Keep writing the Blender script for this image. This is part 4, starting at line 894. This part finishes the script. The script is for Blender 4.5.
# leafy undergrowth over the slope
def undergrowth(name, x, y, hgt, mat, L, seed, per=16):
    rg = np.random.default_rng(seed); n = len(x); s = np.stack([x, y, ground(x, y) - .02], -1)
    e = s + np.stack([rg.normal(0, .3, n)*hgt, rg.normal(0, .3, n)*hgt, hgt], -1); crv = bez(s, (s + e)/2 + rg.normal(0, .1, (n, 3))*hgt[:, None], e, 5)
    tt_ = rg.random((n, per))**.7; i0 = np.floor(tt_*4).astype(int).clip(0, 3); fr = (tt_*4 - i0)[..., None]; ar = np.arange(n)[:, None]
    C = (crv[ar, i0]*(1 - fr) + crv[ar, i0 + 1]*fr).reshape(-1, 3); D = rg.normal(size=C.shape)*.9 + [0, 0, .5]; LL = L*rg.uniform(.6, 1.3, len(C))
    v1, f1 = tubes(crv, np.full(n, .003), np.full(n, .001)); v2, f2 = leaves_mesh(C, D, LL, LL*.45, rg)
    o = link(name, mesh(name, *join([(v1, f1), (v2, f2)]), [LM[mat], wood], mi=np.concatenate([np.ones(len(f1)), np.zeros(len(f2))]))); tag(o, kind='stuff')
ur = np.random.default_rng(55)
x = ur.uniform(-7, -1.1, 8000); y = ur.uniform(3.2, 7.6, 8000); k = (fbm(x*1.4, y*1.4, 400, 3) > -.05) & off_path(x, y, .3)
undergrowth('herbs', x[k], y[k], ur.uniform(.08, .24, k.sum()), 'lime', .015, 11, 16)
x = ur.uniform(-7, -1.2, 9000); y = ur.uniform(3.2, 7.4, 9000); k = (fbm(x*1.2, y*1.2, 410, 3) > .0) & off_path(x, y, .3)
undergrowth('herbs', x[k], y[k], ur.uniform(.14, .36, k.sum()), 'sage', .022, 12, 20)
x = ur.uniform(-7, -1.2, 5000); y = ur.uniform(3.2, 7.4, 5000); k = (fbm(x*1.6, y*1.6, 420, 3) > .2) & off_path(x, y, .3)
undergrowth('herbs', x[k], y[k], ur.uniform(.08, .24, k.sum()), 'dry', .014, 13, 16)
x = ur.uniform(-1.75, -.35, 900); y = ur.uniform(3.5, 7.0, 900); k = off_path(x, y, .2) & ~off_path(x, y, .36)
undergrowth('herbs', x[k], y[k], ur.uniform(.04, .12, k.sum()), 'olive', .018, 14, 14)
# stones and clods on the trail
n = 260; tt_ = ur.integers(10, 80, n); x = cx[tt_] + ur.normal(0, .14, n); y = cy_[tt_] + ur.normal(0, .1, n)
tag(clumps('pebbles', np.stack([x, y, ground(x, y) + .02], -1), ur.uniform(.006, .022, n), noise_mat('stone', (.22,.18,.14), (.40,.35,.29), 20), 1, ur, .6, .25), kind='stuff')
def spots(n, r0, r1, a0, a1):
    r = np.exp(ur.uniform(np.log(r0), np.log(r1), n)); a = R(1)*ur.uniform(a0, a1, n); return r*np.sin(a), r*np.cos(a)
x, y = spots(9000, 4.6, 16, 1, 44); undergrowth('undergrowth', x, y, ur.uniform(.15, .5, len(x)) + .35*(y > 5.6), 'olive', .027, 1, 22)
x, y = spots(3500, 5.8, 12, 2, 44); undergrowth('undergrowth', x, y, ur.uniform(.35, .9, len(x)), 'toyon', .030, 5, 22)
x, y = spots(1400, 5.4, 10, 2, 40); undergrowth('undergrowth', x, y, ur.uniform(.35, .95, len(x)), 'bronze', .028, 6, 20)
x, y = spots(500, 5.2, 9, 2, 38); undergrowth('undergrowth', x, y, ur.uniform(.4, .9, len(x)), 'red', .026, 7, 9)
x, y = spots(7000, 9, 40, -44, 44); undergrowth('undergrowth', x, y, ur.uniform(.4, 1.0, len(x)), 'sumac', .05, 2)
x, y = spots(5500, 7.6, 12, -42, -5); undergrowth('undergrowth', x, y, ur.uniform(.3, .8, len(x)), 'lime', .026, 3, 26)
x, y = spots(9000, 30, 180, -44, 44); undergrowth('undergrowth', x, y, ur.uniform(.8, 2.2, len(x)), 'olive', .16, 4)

THE PROBLEM
Extract all of the data shown above without alteration.

SOLUTION TO THIS EXERCISE
Keep writing the Blender script for this image. This is part 4, starting at line 894. This part finishes the script. The script is for Blender 4.5.
# leafy undergrowth over the slope
def undergrowth(name, x, y, hgt, mat, L, seed, per=16):
    rg = np.random.default_rng(seed); n = len(x); s = np.stack([x, y, ground(x, y) - .02], -1)
    e = s + np.stack([rg.normal(0, .3, n)*hgt, rg.normal(0, .3, n)*hgt, hgt], -1); crv = bez(s, (s + e)/2 + rg.normal(0, .1, (n, 3))*hgt[:, None], e, 5)
    tt_ = rg.random((n, per))**.7; i0 = np.floor(tt_*4).astype(int).clip(0, 3); fr = (tt_*4 - i0)[..., None]; ar = np.arange(n)[:, None]
    C = (crv[ar, i0]*(1 - fr) + crv[ar, i0 + 1]*fr).reshape(-1, 3); D = rg.normal(size=C.shape)*.9 + [0, 0, .5]; LL = L*rg.uniform(.6, 1.3, len(C))
    v1, f1 = tubes(crv, np.full(n, .003), np.full(n, .001)); v2, f2 = leaves_mesh(C, D, LL, LL*.45, rg)
    o = link(name, mesh(name, *join([(v1, f1), (v2, f2)]), [LM[mat], wood], mi=np.concatenate([np.ones(len(f1)), np.zeros(len(f2))]))); tag(o, kind='stuff')
ur = np.random.default_rng(55)
x = ur.uniform(-7, -1.1, 8000); y = ur.uniform(3.2, 7.6, 8000); k = (fbm(x*1.4, y*1.4, 400, 3) > -.05) & off_path(x, y, .3)
undergrowth('herbs', x[k], y[k], ur.uniform(.08, .24, k.sum()), 'lime', .015, 11, 16)
x = ur.uniform(-7, -1.2, 9000); y = ur.uniform(3.2, 7.4, 9000); k = (fbm(x*1.2, y*1.2, 410, 3) > .0) & off_path(x, y, .3)
undergrowth('herbs', x[k], y[k], ur.uniform(.14, .36, k.sum()), 'sage', .022, 12, 20)
x = ur.uniform(-7, -1.2, 5000); y = ur.uniform(3.2, 7.4, 5000); k = (fbm(x*1.6, y*1.6, 420, 3) > .2) & off_path(x, y, .3)
undergrowth('herbs', x[k], y[k], ur.uniform(.08, .24, k.sum()), 'dry', .014, 13, 16)
x = ur.uniform(-1.75, -.35, 900); y = ur.uniform(3.5, 7.0, 900); k = off_path(x, y, .2) & ~off_path(x, y, .36)
undergrowth('herbs', x[k], y[k], ur.uniform(.04, .12, k.sum()), 'olive', .018, 14, 14)
# stones and clods on the trail
n = 260; tt_ = ur.integers(10, 80, n); x = cx[tt_] + ur.normal(0, .14, n); y = cy_[tt_] + ur.normal(0, .1, n)
tag(clumps('pebbles', np.stack([x, y, ground(x, y) + .02], -1), ur.uniform(.006, .022, n), noise_mat('stone', (.22,.18,.14), (.40,.35,.29), 20), 1, ur, .6, .25), kind='stuff')
def spots(n, r0, r1, a0, a1):
    r = np.exp(ur.uniform(np.log(r0), np.log(r1), n)); a = R(1)*ur.uniform(a0, a1, n); return r*np.sin(a), r*np.cos(a)
x, y = spots(9000, 4.6, 16, 1, 44); undergrowth('undergrowth', x, y, ur.uniform(.15, .5, len(x)) + .35*(y > 5.6), 'olive', .027, 1, 22)
x, y = spots(3500, 5.8, 12, 2, 44); undergrowth('undergrowth', x, y, ur.uniform(.35, .9, len(x)), 'toyon', .030, 5, 22)
x, y = spots(1400, 5.4, 10, 2, 40); undergrowth('undergrowth', x, y, ur.uniform(.35, .95, len(x)), 'bronze', .028, 6, 20)
x, y = spots(500, 5.2, 9, 2, 38); undergrowth('undergrowth', x, y, ur.uniform(.4, .9, len(x)), 'red', .026, 7, 9)
x, y = spots(7000, 9, 40, -44, 44); undergrowth('undergrowth', x, y, ur.uniform(.4, 1.0, len(x)), 'sumac', .05, 2)
x, y = spots(5500, 7.6, 12, -42, -5); undergrowth('undergrowth', x, y, ur.uniform(.3, .8, len(x)), 'lime', .026, 3, 26)
x, y = spots(9000, 30, 180, -44, 44); undergrowth('undergrowth', x, y, ur.uniform(.8, 2.2, len(x)), 'olive', .16, 4)